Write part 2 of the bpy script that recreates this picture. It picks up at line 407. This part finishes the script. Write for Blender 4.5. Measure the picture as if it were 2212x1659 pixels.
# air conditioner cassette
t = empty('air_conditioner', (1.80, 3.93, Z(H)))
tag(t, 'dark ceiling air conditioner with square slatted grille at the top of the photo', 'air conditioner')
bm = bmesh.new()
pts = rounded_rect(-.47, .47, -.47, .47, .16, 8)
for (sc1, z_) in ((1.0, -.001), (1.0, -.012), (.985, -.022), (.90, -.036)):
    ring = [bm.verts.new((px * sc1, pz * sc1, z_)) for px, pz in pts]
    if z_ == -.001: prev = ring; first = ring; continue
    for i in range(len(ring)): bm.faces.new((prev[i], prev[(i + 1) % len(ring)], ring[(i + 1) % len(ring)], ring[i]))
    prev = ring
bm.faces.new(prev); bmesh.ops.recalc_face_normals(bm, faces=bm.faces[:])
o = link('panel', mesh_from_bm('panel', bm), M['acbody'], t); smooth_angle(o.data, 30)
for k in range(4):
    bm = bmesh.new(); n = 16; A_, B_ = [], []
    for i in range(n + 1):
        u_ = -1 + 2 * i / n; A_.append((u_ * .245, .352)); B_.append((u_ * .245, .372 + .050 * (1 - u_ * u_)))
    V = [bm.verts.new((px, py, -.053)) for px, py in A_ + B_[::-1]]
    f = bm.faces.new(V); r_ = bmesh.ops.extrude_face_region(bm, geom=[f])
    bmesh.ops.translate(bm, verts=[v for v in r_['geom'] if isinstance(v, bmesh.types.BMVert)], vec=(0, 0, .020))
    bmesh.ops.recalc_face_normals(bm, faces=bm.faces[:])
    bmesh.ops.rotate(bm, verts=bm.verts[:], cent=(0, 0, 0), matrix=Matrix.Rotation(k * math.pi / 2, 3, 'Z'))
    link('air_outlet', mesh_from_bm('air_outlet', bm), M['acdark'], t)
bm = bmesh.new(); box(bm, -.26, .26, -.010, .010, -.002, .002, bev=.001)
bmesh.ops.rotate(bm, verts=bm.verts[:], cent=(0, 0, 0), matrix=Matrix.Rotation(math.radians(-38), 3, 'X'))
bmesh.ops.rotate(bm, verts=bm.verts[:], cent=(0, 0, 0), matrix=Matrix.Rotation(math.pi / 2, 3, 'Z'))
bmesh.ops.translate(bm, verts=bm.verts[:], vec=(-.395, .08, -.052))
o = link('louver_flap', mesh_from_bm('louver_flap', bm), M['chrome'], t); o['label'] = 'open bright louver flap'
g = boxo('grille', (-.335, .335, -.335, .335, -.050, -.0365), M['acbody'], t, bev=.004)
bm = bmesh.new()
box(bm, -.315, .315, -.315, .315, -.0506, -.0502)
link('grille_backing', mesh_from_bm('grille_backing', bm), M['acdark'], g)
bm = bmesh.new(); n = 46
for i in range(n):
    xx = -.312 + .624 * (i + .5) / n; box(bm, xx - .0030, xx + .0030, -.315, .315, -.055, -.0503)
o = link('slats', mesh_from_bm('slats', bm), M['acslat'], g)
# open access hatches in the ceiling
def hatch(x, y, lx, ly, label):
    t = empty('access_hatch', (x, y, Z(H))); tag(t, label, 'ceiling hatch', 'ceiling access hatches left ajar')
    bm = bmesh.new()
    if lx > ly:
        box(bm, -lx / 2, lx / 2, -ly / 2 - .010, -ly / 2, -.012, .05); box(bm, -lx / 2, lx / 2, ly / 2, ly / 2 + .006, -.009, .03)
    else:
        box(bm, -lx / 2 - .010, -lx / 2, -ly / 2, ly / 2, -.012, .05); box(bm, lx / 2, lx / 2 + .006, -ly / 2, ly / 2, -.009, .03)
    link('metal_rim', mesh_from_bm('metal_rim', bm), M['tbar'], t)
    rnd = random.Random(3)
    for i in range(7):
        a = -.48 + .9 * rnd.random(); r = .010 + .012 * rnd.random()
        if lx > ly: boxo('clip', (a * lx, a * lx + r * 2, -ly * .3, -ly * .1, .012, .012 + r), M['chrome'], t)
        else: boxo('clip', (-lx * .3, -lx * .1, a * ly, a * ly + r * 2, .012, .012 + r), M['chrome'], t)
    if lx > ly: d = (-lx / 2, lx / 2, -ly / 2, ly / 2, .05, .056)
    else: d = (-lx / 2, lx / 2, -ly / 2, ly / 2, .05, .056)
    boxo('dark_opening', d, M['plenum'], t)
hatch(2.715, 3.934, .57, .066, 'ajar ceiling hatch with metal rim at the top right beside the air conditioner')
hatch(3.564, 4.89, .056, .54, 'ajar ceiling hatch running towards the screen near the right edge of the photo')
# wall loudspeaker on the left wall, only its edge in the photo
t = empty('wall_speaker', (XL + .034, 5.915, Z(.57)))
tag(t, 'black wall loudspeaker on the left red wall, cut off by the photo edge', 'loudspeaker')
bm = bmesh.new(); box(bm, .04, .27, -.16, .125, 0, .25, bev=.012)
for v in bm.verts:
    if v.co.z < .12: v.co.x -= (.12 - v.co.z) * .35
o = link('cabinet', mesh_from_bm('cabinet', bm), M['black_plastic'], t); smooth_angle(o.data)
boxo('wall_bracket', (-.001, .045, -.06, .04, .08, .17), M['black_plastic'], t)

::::

Required work: Reproduce the listing above verbatim, from first line to last.

Reply to the task:
Write part 2 of the bpy script that recreates this picture. It picks up at line 407. This part finishes the script. Write for Blender 4.5. Measure the picture as if it were 2212x1659 pixels.
# air conditioner cassette
t = empty('air_conditioner', (1.80, 3.93, Z(H)))
tag(t, 'dark ceiling air conditioner with square slatted grille at the top of the photo', 'air conditioner')
bm = bmesh.new()
pts = rounded_rect(-.47, .47, -.47, .47, .16, 8)
for (sc1, z_) in ((1.0, -.001), (1.0, -.012), (.985, -.022), (.90, -.036)):
    ring = [bm.verts.new((px * sc1, pz * sc1, z_)) for px, pz in pts]
    if z_ == -.001: prev = ring; first = ring; continue
    for i in range(len(ring)): bm.faces.new((prev[i], prev[(i + 1) % len(ring)], ring[(i + 1) % len(ring)], ring[i]))
    prev = ring
bm.faces.new(prev); bmesh.ops.recalc_face_normals(bm, faces=bm.faces[:])
o = link('panel', mesh_from_bm('panel', bm), M['acbody'], t); smooth_angle(o.data, 30)
for k in range(4):
    bm = bmesh.new(); n = 16; A_, B_ = [], []
    for i in range(n + 1):
        u_ = -1 + 2 * i / n; A_.append((u_ * .245, .352)); B_.append((u_ * .245, .372 + .050 * (1 - u_ * u_)))
    V = [bm.verts.new((px, py, -.053)) for px, py in A_ + B_[::-1]]
    f = bm.faces.new(V); r_ = bmesh.ops.extrude_face_region(bm, geom=[f])
    bmesh.ops.translate(bm, verts=[v for v in r_['geom'] if isinstance(v, bmesh.types.BMVert)], vec=(0, 0, .020))
    bmesh.ops.recalc_face_normals(bm, faces=bm.faces[:])
    bmesh.ops.rotate(bm, verts=bm.verts[:], cent=(0, 0, 0), matrix=Matrix.Rotation(k * math.pi / 2, 3, 'Z'))
    link('air_outlet', mesh_from_bm('air_outlet', bm), M['acdark'], t)
bm = bmesh.new(); box(bm, -.26, .26, -.010, .010, -.002, .002, bev=.001)
bmesh.ops.rotate(bm, verts=bm.verts[:], cent=(0, 0, 0), matrix=Matrix.Rotation(math.radians(-38), 3, 'X'))
bmesh.ops.rotate(bm, verts=bm.verts[:], cent=(0, 0, 0), matrix=Matrix.Rotation(math.pi / 2, 3, 'Z'))
bmesh.ops.translate(bm, verts=bm.verts[:], vec=(-.395, .08, -.052))
o = link('louver_flap', mesh_from_bm('louver_flap', bm), M['chrome'], t); o['label'] = 'open bright louver flap'
g = boxo('grille', (-.335, .335, -.335, .335, -.050, -.0365), M['acbody'], t, bev=.004)
bm = bmesh.new()
box(bm, -.315, .315, -.315, .315, -.0506, -.0502)
link('grille_backing', mesh_from_bm('grille_backing', bm), M['acdark'], g)
bm = bmesh.new(); n = 46
for i in range(n):
    xx = -.312 + .624 * (i + .5) / n; box(bm, xx - .0030, xx + .0030, -.315, .315, -.055, -.0503)
o = link('slats', mesh_from_bm('slats', bm), M['acslat'], g)
# open access hatches in the ceiling
def hatch(x, y, lx, ly, label):
    t = empty('access_hatch', (x, y, Z(H))); tag(t, label, 'ceiling hatch', 'ceiling access hatches left ajar')
    bm = bmesh.new()
    if lx > ly:
        box(bm, -lx / 2, lx / 2, -ly / 2 - .010, -ly / 2, -.012, .05); box(bm, -lx / 2, lx / 2, ly / 2, ly / 2 + .006, -.009, .03)
    else:
        box(bm, -lx / 2 - .010, -lx / 2, -ly / 2, ly / 2, -.012, .05); box(bm, lx / 2, lx / 2 + .006, -ly / 2, ly / 2, -.009, .03)
    link('metal_rim', mesh_from_bm('metal_rim', bm), M['tbar'], t)
    rnd = random.Random(3)
    for i in range(7):
        a = -.48 + .9 * rnd.random(); r = .010 + .012 * rnd.random()
        if lx > ly: boxo('clip', (a * lx, a * lx + r * 2, -ly * .3, -ly * .1, .012, .012 + r), M['chrome'], t)
        else: boxo('clip', (-lx * .3, -lx * .1, a * ly, a * ly + r * 2, .012, .012 + r), M['chrome'], t)
    if lx > ly: d = (-lx / 2, lx / 2, -ly / 2, ly / 2, .05, .056)
    else: d = (-lx / 2, lx / 2, -ly / 2, ly / 2, .05, .056)
    boxo('dark_opening', d, M['plenum'], t)
hatch(2.715, 3.934, .57, .066, 'ajar ceiling hatch with metal rim at the top right beside the air conditioner')
hatch(3.564, 4.89, .056, .54, 'ajar ceiling hatch running towards the screen near the right edge of the photo')
# wall loudspeaker on the left wall, only its edge in the photo
t = empty('wall_speaker', (XL + .034, 5.915, Z(.57)))
tag(t, 'black wall loudspeaker on the left red wall, cut off by the photo edge', 'loudspeaker')
bm = bmesh.new(); box(bm, .04, .27, -.16, .125, 0, .25, bev=.012)
for v in bm.verts:
    if v.co.z < .12: v.co.x -= (.12 - v.co.z) * .35
o = link('cabinet', mesh_from_bm('cabinet', bm), M['black_plastic'], t); smooth_angle(o.data)
boxo('wall_bracket', (-.001, .045, -.06, .04, .08, .17), M['black_plastic'], t)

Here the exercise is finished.